The 401(k) is one of the most consequential financial inventions of the last half-century. Accounting for $9.3 trillion in assets, 401(k)s direct the investment and retirement decisions of 70 million Americans. But they’re not as high-yielding as most plan owners might think.

When workers set one up through brokerages like Fidelity or Voya, they learn that their “choices” are limited to mutual funds, target-date funds, and perhaps a bond fund. No private investments, crypto, or leverage (other than the $50,000 max imposed by the IRS). 40% of 401(k)s offer a “self-directed brokerage window” allowing holders to buy individual stocks, but they’re tightly regulated: options trading, for instance, is not allowed. 

Such limits don’t come from brokerages or technological barriers. A federal law called the Employee Retirement Income Security Act (ERISA) regulates 401(k)s. Passed a half-century ago, it imposes a mindset that’s both infantilizing and outdated, and in practice is designed less to empower workers than protect employers from lawsuits. 

Under ERISA, employers and plan committees are legally responsible for both offering retirement plans and ensuring they meet a demanding “prudence” standard. The employers are liable if their plans don’t meet such standards, and courts can judge against them years later, with the benefit of hindsight.

In practice, this means that anything perceived as too volatile, complex, illiquid, or unconventional becomes a liability risk. Even perfectly mainstream investments—like actively-managed growth funds with slightly higher fees—have triggered massive lawsuits. For example in 2022, Northwestern University lost one brought by participants in its pension system.

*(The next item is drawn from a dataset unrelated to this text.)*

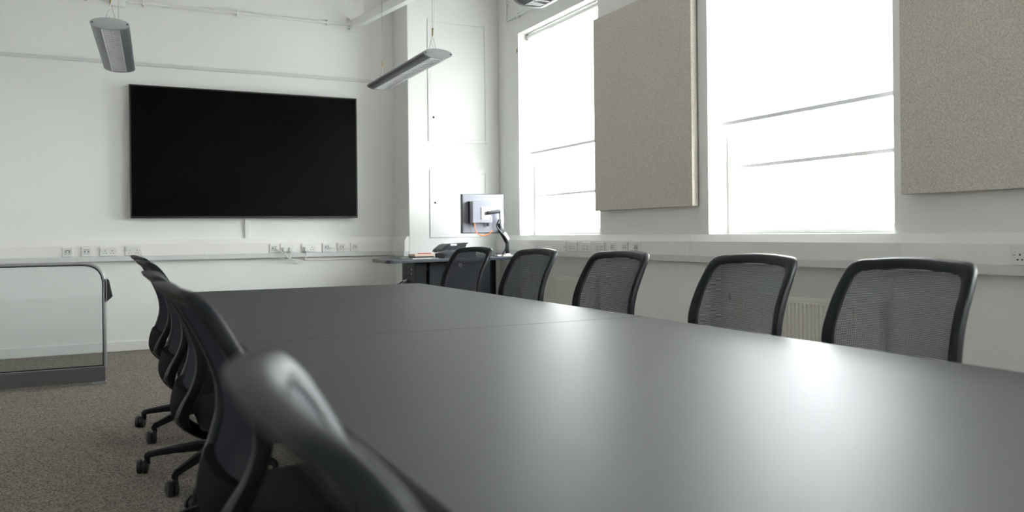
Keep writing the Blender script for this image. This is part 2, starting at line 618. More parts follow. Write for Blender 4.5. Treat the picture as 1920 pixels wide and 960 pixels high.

The charge was that among the many investment options offered, some funds were too risky and had too high of fees. Northwestern’s defense was that it aimed to offer variety, and that the choice of funds was ultimately up to each participant. That argument lost unanimously before the Supreme Court.

In 2024, reports PlanAdviser, ERISA-related lawsuits jumped 35%, “with even more ERISA class action cases filed with novel theories against both defined contribution and defined benefit plans.” To avoid such liability, employers restrict workers into conventionally “safe” funds, not necessarily those that provide the best return.

The rationale for ERISA regulations is very much out of the 1970s. Back then, average workers had less access to sound investment advice, while the stock brokerage and custodianship industry was more opaque. The law was designed to protect working- and middle-class investors from overzealous sponsors peddling unsound investments. After all, no company wants to see its long-time janitor gamble his life savings away.

But today’s investing landscape is much more transparent for the layman. Information about individual stock and asset performance is readily available for free from both internet and news media sources. Modern brokerages have seamless digital dashboards where people can easily login and scour company financials before executing trades. Many investment houses now offer “robo advisors” that charge little to no fees, and leverage AI to do fundamental analysis. Meanwhile human advisors have dropped their fees due to the competitive pressure.

Already, workers can invest their after-tax income however they want, whether in individual stocks or speculative assets, or nothing at all. The freedom to take risk to either reap a windfall or lose money is the core of a healthy market economy.

But many workers direct their income to 401(k)s also, since that earns an employer match. By forcing nearly all of those trillions into passive, conservative funds, ERISA distorts markets. High-scale indexes with blue chip stocks become overweighted; under-the-radar alternative investments that may be more deserving of capital go ignored. 

Much like the mandates that drive employer-provided health insurance, ERISA puts the onus on employers to provide for employee welfare while facing liability if something goes wrong. It’s a paternalistic mindset that limits retirement savings, encourages frivolous lawsuits, and feeds lawyers more than it actually protects anyone.

Proposals to make 401(k)s more flexible have been modest, and fall along partisan lines. The Biden administration issued language discouraging pension funds from rolling out private equity as an option, citing its high fees and illiquidity. But President Trump in 2025 signed an executive order titled “Democratizing Access to Alternative Assets for 401(k) Investors.” It directs regulators to explore the feasibility of letting 401(k) holders purchase assets ranging from crypto to real estate. Of course, allowing a certain asset class in 401(k)s doesn’t prevent it from still being the basis for lawsuits under ERISA’s current regulatory environment.

The best answer is to weaken ERISA so that employees take ownership of their investments. They should be able to choose between conservative funds and those with a high-risk/high-return composition, just as they already do in self-directed IRAs and taxable accounts. And they should also have to live with the consequences of their choices, rather than being able to sue their employers after something goes wrong. 

Ultimately, the question of expanding 401(k) options comes down to whether regulators believe adults should be able to make decisions about their own financial futures—even if some of them make bad choices.